1. I don't like the way that Faulkner, as an author, has not really been allowed to die. Too many critics are still obsessed with determining his intentions. I don't think that's really possible with any author, let alone this enigmatic trickster. But a number of incidents in his publishing career lend themselves to a constant revival. In other words, Faulkner may be dead, but we can't seem to chase away his ghost. Another big problem that has kept us from sticking a fork in the bastard is the way that other people - editors, scholars, publishing folks - have tinkered with his work. An important example is the "corrected text" project undertaken by Noel Polk. We no longer have access to several of the novels in their original published form. In some cases, as in the case of Sartoris, the novel is no longer published because it no longer represents, apparently, the "will of the author." Instead, we have "Flags in the Dust," the unedited version of the novel that was submitted to Faulkner's publishers, and subsequently hacked into the novel Sartoris. Why is this important? This is the novel that launches Yoknapatawpha, that weaves Faulkner's family history into the fabric of the fictional "postage-stamp."

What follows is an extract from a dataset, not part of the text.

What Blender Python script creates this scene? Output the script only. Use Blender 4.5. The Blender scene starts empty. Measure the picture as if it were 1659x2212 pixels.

2. The second is related to the first. Faulkner has been used and re-used for political purposes. As Lawrence Schwartz points out at great length, Faulkner criticism has never been isolated from cultural and historical context, and has never been completely objective and innocent. Faulkner's rise to prominence in the Post-WWII era had a great deal to do with the international need for American cultural products that could be said to convey American values and culture. When several critics began to address the "ideologies" - a dangerous word - of Faulkner's texts, a kind of soft dichotomy began. There were critics who continued to address his "language," and critics who tried to address the import of his work. As Wellek and Warren might put it, "intrinsic" and "extrinsic" criticism became sharply divided in the vast body of Faulkner scholarship. This echoes the "culture wars" that were fought in the academy in the Reagan Era, but it isn't so clear that these wars are over yet in the world of Faulkner scholarship.

3. Despite these difficulties, or rather, because they are inescapable and must be dealt with, I like to show appropriate respect for the work of my predecessors. Despite the serious flaws in the politics of the New Critics, several stalwart New Critics such as Cleanth Brooks have made important contributions to Faulkner scholarship. There are few critics who have written as extensively or as incisively about Faulkner as he has. Moreover, I don't wish to turn my attention toward studying the critics alone. While the history and development of American literary scholarship is a fascinating subjecting, I'm not willing or able to discourse intelligently about so vast a subject.

For now, let me break off the discussion at this point. I would like to close by saying that Faulkner scholarship is fascinating because of the cultural importance of the writer. The above difficulties are exactly the reason that Faulkner is himself such an interesting case. I would not want to eliminate the political freight of my predecessors' work. Nor am I silly enough to think that it would be possible to do so.